/---

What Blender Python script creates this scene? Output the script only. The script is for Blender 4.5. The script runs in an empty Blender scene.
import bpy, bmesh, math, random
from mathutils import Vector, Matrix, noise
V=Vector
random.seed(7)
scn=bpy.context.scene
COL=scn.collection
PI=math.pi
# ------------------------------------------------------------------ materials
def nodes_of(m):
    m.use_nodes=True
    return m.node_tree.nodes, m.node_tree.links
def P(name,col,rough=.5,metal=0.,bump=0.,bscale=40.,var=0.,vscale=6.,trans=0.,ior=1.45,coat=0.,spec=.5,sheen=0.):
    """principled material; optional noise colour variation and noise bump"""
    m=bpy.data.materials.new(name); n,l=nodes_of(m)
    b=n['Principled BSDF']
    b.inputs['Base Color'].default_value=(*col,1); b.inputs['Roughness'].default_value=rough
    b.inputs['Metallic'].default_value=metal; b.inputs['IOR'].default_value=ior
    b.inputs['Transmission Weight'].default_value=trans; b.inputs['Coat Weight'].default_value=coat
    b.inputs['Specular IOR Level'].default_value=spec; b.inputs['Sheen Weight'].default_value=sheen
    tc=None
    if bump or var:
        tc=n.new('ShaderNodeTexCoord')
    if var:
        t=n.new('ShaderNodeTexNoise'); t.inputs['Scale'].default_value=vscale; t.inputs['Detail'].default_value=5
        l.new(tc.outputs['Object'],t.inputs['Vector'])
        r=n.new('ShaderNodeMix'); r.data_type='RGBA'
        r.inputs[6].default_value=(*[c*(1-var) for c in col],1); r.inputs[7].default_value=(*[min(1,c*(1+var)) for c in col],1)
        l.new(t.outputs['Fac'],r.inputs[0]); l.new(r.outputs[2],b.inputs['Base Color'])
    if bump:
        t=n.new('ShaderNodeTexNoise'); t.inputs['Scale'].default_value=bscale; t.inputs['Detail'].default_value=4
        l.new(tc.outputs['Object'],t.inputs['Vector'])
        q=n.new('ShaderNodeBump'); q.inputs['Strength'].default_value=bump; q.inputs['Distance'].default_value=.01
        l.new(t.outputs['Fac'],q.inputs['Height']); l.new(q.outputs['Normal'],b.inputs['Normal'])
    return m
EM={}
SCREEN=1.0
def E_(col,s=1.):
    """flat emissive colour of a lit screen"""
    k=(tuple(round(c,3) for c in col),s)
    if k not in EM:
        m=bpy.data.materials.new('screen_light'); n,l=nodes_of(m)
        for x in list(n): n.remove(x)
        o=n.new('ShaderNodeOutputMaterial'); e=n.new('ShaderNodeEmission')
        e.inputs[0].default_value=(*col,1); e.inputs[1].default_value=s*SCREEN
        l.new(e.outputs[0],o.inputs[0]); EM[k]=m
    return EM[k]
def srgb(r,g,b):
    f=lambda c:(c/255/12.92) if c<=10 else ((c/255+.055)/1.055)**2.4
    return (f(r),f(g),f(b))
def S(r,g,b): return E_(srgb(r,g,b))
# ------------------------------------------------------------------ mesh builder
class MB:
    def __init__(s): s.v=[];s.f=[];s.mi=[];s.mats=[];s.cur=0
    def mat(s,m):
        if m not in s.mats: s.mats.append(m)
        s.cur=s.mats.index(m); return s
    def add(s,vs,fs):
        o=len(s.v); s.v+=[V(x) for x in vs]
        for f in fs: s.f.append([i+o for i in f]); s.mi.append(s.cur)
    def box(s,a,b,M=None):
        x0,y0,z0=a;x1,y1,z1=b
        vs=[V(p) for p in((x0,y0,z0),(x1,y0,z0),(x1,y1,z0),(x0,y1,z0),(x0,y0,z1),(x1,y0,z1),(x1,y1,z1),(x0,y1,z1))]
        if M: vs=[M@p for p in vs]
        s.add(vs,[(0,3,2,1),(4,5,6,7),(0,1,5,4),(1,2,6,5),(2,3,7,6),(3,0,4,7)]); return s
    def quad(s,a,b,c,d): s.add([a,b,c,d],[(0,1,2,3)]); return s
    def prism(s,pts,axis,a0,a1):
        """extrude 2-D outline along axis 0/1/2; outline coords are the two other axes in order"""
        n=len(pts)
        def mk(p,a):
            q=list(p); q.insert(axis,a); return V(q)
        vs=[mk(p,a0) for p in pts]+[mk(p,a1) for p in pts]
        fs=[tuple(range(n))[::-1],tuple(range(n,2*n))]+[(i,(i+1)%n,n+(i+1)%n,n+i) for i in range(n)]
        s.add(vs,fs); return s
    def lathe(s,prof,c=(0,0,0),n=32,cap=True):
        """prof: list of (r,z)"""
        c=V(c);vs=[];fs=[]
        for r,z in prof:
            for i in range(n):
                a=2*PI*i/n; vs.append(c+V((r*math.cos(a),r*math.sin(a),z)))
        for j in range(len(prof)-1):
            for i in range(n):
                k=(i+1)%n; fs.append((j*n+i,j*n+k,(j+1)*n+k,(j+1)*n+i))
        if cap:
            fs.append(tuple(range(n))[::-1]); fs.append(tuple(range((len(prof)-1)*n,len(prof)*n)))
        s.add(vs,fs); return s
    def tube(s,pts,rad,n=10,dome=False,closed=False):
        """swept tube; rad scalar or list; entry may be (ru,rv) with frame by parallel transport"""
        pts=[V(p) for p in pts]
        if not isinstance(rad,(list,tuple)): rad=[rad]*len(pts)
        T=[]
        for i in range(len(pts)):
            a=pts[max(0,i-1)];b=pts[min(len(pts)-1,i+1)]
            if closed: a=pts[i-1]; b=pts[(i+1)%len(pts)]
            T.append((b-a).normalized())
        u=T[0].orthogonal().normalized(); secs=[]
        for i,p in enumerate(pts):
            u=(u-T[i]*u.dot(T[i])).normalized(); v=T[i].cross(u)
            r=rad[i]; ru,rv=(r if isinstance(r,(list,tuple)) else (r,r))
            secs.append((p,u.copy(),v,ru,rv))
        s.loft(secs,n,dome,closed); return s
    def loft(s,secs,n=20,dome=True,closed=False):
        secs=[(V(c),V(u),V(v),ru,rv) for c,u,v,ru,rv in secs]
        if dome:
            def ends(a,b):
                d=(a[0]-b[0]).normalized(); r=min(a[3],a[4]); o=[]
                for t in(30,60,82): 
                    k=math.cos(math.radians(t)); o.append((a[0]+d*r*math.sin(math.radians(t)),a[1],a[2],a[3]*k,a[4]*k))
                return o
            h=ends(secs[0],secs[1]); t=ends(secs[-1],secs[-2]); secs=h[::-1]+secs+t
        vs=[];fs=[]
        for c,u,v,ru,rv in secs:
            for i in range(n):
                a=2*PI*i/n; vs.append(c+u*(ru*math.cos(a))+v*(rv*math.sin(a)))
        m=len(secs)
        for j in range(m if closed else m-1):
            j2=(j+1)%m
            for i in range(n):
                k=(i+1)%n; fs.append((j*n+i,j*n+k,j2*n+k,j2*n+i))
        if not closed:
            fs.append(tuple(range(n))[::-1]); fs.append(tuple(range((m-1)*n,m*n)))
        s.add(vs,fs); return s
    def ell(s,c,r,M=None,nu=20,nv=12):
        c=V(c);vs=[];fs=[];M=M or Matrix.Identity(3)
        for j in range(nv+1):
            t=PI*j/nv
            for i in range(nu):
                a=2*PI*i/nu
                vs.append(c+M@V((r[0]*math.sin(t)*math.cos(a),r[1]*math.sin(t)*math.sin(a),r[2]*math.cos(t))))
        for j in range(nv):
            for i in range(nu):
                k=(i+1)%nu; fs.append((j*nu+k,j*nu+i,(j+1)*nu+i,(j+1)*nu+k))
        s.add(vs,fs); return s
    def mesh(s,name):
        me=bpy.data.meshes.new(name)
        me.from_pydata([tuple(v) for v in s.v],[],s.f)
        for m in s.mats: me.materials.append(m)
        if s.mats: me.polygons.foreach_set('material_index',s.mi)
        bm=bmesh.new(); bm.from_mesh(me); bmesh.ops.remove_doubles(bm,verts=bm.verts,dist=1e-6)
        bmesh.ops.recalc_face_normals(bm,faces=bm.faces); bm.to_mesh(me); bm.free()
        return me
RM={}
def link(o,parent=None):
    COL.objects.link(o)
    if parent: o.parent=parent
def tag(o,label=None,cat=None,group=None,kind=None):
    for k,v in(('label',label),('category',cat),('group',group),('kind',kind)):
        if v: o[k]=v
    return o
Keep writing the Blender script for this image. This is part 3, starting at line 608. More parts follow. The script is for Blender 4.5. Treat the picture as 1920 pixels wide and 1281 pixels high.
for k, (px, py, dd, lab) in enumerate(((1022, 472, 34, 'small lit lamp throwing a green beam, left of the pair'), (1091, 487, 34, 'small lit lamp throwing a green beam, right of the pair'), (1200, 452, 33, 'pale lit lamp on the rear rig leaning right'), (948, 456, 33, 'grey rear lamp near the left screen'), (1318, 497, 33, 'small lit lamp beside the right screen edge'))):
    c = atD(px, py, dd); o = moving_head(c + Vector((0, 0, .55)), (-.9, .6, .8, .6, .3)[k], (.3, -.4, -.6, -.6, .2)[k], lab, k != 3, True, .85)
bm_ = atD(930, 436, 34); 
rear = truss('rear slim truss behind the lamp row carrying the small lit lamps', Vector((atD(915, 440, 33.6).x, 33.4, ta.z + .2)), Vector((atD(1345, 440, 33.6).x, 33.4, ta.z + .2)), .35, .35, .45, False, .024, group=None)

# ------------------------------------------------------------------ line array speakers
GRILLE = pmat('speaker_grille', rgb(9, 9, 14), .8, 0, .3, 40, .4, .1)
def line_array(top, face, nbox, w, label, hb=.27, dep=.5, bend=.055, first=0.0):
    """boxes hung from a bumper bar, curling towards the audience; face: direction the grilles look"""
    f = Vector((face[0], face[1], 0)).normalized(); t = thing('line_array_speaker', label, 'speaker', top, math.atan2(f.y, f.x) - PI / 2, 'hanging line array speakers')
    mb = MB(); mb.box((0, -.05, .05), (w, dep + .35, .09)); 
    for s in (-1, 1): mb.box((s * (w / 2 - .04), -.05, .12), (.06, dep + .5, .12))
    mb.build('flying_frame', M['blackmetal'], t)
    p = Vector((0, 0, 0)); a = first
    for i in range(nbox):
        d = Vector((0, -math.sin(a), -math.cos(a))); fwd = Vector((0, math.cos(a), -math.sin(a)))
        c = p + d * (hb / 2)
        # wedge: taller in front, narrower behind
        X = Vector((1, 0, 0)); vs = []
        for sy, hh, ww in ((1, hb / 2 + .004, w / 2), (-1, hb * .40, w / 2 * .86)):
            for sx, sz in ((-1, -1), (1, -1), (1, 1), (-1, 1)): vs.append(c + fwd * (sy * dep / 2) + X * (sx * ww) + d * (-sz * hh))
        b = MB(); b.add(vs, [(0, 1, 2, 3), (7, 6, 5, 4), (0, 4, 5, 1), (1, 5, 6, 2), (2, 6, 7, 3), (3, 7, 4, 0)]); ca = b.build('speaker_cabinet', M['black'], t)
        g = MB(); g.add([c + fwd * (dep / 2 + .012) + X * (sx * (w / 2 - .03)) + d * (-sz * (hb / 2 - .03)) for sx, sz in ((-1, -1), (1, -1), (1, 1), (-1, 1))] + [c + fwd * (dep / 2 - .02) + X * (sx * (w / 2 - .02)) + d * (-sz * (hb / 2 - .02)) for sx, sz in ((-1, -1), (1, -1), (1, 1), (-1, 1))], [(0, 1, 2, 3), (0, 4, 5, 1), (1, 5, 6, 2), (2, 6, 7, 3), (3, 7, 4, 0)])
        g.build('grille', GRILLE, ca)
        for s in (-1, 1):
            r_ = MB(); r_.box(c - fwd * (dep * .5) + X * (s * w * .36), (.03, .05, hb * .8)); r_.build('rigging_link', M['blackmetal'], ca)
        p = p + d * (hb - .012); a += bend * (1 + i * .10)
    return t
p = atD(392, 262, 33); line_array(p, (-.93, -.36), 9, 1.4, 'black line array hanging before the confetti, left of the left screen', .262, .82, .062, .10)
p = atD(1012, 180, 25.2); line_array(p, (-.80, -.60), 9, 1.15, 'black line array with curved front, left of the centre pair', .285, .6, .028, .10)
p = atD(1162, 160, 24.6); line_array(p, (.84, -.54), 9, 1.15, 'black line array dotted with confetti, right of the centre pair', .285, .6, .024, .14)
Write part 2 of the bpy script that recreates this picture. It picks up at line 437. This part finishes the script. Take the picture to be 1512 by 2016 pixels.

\---

_SET PROBLEM_.
Give the number of lines in the entries that include the string "scene", and nothing more.

_IN RESPONSE_.
2